Aceh Deputy Governor Muhammad Nazar said the administration welcomed the initiative to introduce conflict resolution to Acehnese students because of the province’s tumultuous past.

“Aceh had been more often in a state of conflict than in peace,” he said.

“To sustain the peace that we are in now, education is the right direction,” said Nazar, a former independence activist who pushed for reform in the troubled province.

“It’s not only vertical conflicts between Acehnese people and the central government that have happened here. Horizontal conflicts abound, such as the Cumbok war from 1946 to 1947,” which pitted two militia groups — one sympathetic to the Dutch, one opposed — against one another as the struggle for independence began.

“But perhaps the most interesting fact is that nearly all conflicts in Aceh have been settled through diplomatic channels, regardless of how fierce the wars were,” he said. “The phenomenon surely needs further study, but I think it can be used as an example to resolve conflicts in other places. With this new education initiative, the central government must give serious attention and support to make the effort work effectively.”

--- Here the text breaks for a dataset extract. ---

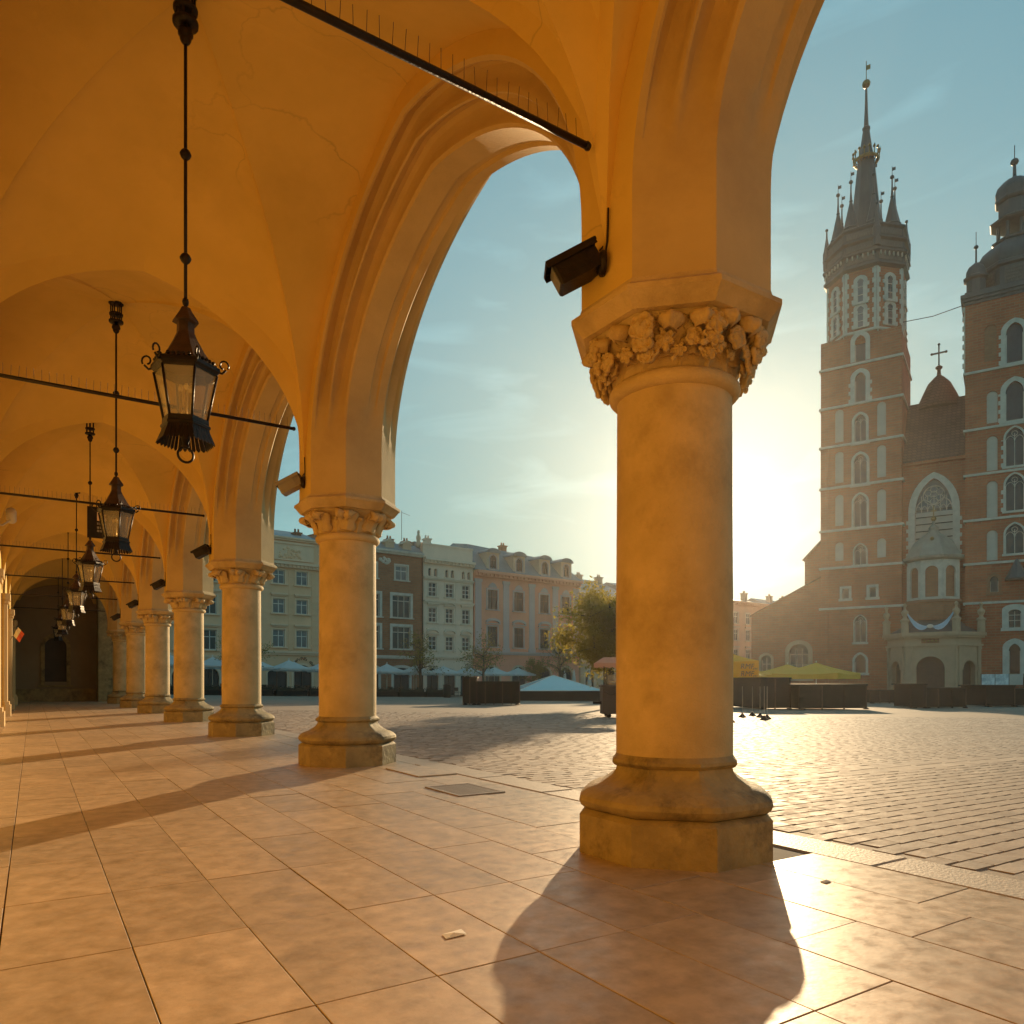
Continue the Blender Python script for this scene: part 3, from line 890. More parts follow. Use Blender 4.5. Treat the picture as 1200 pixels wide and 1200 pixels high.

Nazar said he was confident the introduction of conflict resolution studies to the universities would help make Aceh a center for conflict study in Indonesia.

Such a step, he said, would help Aceh contribute more to world peace than simply as a recurring subject for international researchers who are studying ongoing conflicts.

“It’s time we explore our own history and share it with people outside Aceh. It’s more dignified than just being explored and questioned like objects,” Nazar said.